ISLAMABAD: Around 200 journalists of the twin cities held a rally in front of the Rawalpindi-Islamabad Press Club to press the government to remove curbs on media on the occasion of the International Human Rights Day on Monday.
The rally was organised on the call of the Pakistan Federal Union of Journalists (PFUJ). Members of the civil society, lawyers and students also attended the rally to express solidarity with the journalists, who marched from the press club to the offices of banned GEO channel on Jinnah Avenue.
The protestors, carrying placards inscribed with their demands for reinstatement of sacked judges and lifting of the state of emergency, raised anti-state slogans and criticised the government for promulgating ordinances to discourage media from playing its constructive role.

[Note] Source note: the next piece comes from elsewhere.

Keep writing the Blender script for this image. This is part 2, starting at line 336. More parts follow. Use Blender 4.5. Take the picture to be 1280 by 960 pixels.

They alleged the government had imposed ban on media, as it was afraid of the factual reports about the missing people and the “so-called war against terrorism”. It is unfair to curb media, as the freedom of expression is people’s fundamental right, they said.
Addressing the rally, PFUJ Secretary General Mazhar Abbass stressed the government and Pakistan Electronic Media and Regulatory Authority (PEMRA) to restore the freedom of press and lift ban from the electronic as well as print media.
He said the PFUJ had started its struggle for free media on August 2, 1950 and will continue to do so without bothering about any restrictions, he said.
He said no government had ever succeeded in squashing the freedom of media and no one would be allowed to do so. He said the journalist community was committed to fighting against the injustice done by the government.
Abbass said PEMRA had no right to introduce the code of conduct to the journalists as the authority itself lacked practicing journalists on its panel.
Rawalpindi-Islamabad Union of Journalists President Afzal Butt urged the journalists to participate actively in the ongoing movement. “It is a wrong perception of the government that it can handicap the media,” he said.
Butt criticised the political parties for trying to squash the media for their own purposes in the past. He said the legal fraternity and civil society activists were backing the journalists, who were also striving to restore the constitution. A heavy contingent of police was also deployed there to deal with any untoward incident.